One way to rephrase this is to take a bit string $y\in\{0,1\}^n$ so that each bit $y_k$ specifies whether or not to keep the $k^{th}$ vertex. Then the question amounts to counting the number of satisfying instances of $\bigoplus_{\{k,l\}\in E}y_ky_l=1$, where $E$ denotes the edges of $G$, and constrained by the requirement that the Hamming weight of $y$ is $m$.
While I'm interested in a result for all bipartite graphs, I'm also interested in the special case of the square lattice.
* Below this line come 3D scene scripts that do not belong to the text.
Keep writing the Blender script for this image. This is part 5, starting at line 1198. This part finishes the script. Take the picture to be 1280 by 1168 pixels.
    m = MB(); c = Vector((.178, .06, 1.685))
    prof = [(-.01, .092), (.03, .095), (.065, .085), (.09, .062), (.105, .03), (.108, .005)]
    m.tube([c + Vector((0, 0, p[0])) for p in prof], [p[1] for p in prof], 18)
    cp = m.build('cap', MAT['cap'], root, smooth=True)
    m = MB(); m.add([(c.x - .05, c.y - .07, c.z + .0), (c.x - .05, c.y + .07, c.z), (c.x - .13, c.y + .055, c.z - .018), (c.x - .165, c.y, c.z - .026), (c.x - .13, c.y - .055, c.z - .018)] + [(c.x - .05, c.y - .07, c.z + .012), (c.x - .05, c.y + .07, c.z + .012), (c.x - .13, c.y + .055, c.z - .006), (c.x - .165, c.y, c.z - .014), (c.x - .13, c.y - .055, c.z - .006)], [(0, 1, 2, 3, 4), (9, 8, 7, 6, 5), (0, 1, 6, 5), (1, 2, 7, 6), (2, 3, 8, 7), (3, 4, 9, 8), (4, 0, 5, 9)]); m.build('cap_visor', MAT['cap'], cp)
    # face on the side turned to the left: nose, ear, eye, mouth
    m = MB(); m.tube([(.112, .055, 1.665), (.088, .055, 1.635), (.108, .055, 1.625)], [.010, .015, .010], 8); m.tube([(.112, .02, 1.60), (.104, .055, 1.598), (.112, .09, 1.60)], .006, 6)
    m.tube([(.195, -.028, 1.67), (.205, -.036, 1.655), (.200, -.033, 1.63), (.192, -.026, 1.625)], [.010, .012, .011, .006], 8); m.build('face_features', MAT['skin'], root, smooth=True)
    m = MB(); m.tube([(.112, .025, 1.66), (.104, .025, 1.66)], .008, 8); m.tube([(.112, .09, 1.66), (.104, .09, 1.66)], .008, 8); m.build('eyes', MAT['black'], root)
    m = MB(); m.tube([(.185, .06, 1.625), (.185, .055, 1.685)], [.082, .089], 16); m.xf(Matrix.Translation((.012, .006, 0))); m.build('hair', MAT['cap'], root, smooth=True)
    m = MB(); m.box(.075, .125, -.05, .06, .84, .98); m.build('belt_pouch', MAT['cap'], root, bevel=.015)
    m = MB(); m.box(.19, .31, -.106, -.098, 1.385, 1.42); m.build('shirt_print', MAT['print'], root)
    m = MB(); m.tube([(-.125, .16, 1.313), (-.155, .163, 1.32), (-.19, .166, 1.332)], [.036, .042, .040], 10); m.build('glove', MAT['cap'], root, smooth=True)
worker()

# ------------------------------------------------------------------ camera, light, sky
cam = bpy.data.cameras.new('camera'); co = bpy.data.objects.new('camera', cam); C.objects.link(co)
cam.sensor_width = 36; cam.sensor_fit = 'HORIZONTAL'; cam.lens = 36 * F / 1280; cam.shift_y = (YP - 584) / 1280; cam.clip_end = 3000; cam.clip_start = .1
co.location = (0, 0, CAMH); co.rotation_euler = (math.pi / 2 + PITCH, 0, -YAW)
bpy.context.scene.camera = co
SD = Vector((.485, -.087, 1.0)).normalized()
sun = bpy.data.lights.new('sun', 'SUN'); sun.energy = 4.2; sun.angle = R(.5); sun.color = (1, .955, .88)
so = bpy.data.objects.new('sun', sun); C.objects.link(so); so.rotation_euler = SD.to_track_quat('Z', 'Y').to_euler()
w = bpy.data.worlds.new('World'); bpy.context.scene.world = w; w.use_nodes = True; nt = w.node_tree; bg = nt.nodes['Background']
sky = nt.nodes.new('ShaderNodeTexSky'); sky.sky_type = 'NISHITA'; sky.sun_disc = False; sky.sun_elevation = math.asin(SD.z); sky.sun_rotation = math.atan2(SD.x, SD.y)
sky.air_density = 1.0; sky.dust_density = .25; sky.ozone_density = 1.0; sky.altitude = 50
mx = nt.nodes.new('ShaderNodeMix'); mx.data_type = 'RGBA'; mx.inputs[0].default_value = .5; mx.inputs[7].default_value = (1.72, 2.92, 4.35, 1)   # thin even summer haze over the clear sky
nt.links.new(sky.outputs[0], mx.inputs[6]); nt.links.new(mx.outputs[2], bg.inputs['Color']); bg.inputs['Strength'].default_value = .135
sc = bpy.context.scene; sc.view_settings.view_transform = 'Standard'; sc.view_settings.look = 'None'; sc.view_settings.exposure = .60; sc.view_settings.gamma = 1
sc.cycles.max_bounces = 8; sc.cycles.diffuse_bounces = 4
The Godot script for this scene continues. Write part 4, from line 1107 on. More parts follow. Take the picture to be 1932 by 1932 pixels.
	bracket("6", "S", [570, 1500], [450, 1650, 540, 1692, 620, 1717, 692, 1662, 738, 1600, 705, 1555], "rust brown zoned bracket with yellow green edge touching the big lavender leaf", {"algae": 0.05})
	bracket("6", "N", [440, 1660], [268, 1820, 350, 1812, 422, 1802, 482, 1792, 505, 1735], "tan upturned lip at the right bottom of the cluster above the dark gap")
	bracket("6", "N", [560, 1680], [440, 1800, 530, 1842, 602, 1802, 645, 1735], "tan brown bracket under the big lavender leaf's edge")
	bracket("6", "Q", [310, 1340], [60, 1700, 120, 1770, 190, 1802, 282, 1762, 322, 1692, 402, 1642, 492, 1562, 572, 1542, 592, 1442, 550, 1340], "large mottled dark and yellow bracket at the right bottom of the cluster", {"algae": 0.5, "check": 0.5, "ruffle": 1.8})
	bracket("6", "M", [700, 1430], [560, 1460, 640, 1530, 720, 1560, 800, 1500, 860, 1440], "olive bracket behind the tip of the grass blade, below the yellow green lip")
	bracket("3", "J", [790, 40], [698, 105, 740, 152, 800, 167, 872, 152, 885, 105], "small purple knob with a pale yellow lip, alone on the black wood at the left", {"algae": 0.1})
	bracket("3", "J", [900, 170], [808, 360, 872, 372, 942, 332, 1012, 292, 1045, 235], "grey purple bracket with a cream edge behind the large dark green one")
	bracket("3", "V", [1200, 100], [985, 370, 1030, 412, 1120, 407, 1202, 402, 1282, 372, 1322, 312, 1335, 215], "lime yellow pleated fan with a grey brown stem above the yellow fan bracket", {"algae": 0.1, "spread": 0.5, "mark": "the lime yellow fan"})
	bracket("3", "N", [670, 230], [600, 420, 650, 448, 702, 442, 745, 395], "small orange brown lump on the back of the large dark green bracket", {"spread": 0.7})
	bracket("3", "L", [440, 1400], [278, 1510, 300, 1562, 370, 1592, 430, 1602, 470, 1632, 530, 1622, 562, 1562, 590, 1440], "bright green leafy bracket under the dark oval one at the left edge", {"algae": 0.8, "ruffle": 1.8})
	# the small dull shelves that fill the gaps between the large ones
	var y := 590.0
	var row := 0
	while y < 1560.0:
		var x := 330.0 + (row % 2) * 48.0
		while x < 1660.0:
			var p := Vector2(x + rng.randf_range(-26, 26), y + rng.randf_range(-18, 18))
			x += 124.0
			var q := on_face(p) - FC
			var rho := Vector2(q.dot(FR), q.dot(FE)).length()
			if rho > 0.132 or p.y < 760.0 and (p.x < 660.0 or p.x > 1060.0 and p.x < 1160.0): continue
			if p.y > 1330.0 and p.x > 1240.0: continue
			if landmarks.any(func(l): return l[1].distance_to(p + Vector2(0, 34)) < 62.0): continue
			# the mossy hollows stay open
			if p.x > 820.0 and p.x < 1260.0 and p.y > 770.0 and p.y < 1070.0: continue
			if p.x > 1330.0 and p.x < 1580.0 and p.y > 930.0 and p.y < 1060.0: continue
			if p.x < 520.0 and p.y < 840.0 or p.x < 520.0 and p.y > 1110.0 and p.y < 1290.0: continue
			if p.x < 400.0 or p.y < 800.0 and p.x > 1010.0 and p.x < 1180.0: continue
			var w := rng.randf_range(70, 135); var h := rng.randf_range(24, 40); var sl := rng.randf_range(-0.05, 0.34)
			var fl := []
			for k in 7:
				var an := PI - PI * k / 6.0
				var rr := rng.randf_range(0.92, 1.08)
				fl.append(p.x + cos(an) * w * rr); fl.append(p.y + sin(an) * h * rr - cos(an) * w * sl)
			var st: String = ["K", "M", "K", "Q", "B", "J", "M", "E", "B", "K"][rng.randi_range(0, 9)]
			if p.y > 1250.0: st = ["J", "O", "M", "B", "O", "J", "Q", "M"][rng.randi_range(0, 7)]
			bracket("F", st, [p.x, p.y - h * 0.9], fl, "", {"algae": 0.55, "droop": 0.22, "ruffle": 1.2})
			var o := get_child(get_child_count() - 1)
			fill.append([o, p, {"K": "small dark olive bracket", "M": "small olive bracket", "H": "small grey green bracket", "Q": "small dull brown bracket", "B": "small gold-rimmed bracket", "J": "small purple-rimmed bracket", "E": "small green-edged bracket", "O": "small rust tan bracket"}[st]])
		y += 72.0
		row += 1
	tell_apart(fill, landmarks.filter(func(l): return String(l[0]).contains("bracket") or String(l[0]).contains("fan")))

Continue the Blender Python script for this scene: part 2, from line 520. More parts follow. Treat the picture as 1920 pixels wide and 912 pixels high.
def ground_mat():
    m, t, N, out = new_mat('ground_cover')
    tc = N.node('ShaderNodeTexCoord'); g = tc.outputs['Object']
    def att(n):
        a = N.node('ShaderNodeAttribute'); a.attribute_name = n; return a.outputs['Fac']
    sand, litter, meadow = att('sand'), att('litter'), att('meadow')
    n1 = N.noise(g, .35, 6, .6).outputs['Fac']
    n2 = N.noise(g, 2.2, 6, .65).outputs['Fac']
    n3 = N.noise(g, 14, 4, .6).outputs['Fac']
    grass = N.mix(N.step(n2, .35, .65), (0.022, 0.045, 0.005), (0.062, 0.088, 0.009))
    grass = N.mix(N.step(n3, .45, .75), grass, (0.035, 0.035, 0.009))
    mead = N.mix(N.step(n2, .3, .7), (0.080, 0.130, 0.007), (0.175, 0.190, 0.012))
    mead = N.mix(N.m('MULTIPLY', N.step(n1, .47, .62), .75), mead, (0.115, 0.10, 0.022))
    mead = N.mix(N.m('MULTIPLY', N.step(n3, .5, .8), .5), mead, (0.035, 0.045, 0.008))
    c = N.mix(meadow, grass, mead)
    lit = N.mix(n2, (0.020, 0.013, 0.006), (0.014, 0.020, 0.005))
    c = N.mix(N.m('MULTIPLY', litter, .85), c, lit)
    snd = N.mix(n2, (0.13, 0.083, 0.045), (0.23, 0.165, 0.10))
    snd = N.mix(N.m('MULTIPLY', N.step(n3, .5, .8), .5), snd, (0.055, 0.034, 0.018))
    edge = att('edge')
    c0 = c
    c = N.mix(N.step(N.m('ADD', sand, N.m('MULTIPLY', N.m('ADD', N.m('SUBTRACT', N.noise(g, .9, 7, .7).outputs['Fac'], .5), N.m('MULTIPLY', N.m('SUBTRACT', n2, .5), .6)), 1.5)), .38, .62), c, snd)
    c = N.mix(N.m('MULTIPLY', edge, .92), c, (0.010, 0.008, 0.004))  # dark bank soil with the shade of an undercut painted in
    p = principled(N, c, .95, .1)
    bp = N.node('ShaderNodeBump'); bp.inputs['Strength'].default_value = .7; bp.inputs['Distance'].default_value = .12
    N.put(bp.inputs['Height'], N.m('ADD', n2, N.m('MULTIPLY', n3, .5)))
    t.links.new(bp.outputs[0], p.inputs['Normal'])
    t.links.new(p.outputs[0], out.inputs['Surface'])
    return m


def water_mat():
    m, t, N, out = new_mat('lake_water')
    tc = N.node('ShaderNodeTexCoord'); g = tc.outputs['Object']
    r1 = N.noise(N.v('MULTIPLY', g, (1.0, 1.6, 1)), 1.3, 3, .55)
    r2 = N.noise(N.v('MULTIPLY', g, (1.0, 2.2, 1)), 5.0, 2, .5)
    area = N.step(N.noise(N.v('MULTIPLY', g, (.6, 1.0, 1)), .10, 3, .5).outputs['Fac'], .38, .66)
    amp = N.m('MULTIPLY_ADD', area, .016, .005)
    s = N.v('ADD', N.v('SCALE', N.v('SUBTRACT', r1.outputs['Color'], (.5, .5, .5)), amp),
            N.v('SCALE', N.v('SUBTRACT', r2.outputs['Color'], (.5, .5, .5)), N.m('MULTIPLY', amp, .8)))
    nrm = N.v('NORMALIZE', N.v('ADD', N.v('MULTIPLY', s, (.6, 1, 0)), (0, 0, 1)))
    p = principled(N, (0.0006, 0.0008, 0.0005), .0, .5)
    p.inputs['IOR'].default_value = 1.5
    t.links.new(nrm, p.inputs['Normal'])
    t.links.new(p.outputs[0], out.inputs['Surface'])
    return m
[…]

I've not been able to find exactly this problem anywhere, but there are a couple of cases which I think have been answered:
- If there is no restriction to the graph being bipartite, the problem is sharp-P complete [N. Creignou, H. Schnoor and I. Schnoor, Computer Science Logic 5213, 109 (2008), Springer Berlin.]
- If, instead, we don't have the restriction to the $m$-vertex subgraphs, and just ask how many induced subgraphs there are with an odd number of edges, there is an efficient algorithm for counting them [A. Ehrenfeucht and M. Karpinski, The Computational Complexity of (XOR, AND)-Counting Problems, Technical Report 90-033 (1990).]